Objective
Copy out exactly the lines from the first line of the material below through the line containing "from mathutils import Vector, Matrix, noise", and nothing beyond them.

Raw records
------------------------------
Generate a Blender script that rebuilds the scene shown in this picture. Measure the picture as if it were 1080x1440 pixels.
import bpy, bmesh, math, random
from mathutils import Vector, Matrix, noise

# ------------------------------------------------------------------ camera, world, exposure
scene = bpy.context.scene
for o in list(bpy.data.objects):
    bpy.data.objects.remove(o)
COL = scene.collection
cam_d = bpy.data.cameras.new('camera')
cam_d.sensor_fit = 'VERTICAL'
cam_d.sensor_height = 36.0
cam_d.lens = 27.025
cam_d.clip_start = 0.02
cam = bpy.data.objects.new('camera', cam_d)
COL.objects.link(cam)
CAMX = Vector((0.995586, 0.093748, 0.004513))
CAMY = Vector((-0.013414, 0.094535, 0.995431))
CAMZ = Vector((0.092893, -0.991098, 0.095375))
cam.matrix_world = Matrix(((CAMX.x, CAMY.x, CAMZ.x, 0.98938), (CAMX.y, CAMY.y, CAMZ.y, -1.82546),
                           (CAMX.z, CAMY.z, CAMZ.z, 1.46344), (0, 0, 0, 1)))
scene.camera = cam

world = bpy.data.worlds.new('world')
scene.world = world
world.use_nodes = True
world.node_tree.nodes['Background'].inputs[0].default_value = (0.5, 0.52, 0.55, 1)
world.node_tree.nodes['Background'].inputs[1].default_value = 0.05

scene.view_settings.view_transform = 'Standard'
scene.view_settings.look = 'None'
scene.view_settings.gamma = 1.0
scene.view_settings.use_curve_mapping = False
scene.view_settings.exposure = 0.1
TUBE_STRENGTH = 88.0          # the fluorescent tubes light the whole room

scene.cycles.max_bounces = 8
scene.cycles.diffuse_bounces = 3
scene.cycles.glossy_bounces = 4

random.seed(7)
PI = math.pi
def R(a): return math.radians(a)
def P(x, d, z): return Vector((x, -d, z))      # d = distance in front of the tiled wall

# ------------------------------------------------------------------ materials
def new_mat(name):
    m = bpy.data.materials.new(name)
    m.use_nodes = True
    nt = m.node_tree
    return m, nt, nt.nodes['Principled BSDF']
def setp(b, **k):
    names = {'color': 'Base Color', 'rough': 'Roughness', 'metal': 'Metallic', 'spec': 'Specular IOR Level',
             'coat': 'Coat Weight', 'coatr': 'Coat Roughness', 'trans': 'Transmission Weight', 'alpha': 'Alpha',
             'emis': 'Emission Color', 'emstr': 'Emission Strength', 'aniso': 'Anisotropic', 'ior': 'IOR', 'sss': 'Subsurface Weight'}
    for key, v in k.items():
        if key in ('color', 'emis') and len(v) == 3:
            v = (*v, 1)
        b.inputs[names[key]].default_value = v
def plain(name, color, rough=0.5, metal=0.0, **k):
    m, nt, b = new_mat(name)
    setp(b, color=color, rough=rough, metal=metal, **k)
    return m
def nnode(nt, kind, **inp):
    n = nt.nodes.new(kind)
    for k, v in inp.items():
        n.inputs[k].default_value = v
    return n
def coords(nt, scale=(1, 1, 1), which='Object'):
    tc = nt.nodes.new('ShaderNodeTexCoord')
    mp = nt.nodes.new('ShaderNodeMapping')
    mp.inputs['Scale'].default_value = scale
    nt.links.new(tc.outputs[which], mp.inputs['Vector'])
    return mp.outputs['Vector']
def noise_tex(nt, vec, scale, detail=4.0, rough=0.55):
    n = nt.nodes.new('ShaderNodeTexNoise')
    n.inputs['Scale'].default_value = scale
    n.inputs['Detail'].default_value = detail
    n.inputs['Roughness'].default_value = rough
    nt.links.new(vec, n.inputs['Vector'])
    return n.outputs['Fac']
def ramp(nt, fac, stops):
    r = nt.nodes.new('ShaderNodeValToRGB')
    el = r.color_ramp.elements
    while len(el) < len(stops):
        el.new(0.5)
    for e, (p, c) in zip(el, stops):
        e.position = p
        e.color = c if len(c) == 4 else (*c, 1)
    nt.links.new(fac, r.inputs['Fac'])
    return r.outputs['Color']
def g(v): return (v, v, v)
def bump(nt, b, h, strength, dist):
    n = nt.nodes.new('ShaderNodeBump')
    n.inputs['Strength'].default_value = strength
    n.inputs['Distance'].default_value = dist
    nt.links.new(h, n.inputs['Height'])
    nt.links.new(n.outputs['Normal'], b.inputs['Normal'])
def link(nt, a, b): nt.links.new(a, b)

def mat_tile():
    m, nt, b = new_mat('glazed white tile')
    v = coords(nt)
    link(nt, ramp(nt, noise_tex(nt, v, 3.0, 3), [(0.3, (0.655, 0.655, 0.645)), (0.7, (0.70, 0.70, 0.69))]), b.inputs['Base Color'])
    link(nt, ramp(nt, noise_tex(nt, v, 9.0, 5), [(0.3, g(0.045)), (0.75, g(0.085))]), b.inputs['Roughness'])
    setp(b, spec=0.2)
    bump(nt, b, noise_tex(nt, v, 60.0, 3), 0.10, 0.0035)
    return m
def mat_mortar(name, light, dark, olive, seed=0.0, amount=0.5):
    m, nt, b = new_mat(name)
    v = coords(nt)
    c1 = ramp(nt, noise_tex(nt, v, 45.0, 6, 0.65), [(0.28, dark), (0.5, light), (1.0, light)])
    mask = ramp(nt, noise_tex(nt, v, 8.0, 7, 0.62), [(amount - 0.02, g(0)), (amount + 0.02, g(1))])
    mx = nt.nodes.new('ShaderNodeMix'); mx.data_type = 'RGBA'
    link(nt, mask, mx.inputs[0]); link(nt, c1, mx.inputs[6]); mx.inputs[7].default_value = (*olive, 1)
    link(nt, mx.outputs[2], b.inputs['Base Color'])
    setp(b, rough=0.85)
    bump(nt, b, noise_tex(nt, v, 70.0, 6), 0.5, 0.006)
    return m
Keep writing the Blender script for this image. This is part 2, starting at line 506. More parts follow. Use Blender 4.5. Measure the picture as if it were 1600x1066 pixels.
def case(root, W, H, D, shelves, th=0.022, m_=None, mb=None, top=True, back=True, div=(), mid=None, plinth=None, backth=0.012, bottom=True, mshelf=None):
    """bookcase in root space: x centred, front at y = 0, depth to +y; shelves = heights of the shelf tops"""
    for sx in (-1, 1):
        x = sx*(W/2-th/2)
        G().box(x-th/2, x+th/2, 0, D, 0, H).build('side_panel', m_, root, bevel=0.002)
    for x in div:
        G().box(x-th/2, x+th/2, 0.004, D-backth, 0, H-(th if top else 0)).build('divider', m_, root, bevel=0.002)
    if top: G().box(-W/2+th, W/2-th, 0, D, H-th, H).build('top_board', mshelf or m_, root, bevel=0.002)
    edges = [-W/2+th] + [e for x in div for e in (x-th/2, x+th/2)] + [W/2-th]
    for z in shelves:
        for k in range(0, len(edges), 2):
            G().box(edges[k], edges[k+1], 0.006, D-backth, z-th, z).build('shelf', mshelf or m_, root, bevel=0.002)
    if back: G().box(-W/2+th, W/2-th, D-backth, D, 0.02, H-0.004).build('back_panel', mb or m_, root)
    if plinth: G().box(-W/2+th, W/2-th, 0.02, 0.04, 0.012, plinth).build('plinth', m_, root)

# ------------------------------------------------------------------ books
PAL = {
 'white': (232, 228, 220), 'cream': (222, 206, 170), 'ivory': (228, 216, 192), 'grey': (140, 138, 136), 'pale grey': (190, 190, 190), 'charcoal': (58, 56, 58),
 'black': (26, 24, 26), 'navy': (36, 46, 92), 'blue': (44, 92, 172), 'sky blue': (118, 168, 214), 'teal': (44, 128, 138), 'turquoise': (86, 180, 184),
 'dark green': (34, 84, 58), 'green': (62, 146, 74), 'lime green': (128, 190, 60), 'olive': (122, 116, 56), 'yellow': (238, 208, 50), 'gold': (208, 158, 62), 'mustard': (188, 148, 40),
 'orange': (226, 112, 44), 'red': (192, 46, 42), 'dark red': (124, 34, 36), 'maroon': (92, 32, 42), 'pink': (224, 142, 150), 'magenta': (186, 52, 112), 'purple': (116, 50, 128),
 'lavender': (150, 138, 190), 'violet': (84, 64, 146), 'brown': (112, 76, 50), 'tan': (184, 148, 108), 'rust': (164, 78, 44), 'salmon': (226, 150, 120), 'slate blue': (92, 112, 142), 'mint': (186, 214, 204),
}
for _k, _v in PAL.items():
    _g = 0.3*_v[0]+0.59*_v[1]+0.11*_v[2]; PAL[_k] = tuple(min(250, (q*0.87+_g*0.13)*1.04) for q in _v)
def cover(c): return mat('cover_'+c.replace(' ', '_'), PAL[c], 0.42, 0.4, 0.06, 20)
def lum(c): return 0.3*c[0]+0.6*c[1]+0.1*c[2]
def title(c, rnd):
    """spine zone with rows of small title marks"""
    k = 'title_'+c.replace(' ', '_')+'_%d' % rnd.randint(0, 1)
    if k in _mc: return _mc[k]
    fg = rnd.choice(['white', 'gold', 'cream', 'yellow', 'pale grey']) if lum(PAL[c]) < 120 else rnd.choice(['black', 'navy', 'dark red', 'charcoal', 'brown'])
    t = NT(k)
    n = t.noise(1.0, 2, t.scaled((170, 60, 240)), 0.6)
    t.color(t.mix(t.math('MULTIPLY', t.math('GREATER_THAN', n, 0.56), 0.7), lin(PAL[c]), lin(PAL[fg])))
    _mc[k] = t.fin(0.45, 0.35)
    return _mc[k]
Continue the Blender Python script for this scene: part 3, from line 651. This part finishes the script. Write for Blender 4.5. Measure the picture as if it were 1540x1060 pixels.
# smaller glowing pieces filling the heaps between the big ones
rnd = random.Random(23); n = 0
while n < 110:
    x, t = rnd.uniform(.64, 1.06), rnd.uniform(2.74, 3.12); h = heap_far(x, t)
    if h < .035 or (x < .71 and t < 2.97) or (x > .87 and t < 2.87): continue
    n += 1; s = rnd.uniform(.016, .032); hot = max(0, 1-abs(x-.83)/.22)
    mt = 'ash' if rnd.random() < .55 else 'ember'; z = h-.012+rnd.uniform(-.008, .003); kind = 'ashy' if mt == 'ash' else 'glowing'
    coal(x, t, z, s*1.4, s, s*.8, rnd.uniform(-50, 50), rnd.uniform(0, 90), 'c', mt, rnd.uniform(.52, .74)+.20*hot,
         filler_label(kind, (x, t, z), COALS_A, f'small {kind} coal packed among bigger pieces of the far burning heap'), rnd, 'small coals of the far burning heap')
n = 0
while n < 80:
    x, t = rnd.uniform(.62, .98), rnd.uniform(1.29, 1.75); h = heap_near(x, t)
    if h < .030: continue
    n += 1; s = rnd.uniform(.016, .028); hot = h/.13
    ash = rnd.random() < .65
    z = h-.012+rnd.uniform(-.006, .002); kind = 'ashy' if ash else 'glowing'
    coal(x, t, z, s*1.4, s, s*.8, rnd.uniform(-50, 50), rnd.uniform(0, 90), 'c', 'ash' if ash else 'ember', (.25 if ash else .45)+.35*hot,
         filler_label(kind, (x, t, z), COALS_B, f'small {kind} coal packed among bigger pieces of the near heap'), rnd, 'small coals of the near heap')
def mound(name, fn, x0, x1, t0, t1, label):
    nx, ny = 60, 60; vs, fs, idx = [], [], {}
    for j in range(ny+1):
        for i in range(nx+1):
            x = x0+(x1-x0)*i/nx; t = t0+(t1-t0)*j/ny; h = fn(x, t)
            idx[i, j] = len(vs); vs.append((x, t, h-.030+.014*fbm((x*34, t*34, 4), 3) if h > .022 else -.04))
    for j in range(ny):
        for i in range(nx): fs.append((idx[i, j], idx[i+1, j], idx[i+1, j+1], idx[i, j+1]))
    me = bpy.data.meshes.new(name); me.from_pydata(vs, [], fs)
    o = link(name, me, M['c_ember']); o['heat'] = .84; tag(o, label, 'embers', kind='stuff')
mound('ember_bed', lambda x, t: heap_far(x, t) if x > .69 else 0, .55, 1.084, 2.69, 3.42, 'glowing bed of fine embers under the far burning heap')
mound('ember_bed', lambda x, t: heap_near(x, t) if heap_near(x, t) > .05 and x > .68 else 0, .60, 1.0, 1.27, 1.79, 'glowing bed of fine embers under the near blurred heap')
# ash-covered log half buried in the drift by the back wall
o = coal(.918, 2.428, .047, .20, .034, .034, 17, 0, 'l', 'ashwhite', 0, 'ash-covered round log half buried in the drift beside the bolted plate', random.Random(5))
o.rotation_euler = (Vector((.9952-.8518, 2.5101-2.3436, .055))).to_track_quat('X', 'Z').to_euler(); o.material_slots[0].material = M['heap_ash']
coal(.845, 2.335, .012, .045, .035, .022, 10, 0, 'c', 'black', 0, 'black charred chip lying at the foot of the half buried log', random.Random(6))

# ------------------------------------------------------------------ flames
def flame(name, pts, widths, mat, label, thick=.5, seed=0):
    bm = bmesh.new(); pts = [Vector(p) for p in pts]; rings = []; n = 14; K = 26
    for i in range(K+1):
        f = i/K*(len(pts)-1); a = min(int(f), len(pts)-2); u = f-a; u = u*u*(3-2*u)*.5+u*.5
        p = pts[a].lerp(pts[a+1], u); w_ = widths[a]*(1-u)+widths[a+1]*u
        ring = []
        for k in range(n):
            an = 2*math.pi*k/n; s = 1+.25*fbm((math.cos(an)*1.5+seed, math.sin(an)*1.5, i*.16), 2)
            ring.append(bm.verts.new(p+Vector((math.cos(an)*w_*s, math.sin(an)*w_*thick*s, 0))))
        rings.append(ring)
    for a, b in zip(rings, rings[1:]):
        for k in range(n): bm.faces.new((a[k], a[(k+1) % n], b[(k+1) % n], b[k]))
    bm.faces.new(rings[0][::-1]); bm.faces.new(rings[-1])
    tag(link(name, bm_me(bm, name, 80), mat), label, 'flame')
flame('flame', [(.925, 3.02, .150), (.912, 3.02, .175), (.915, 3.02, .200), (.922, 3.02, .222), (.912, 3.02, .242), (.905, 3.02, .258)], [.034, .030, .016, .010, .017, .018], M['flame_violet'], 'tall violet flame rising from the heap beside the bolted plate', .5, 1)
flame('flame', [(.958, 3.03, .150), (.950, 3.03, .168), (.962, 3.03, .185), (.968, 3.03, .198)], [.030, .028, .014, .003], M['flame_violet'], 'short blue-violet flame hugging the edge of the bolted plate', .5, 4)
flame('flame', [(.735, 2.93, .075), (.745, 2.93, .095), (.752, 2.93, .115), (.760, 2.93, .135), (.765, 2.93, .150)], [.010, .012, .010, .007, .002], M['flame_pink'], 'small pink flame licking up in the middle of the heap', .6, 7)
------------------------------
Answer in full
Generate a Blender script that rebuilds the scene shown in this picture. Measure the picture as if it were 1080x1440 pixels.
import bpy, bmesh, math, random
from mathutils import Vector, Matrix, noise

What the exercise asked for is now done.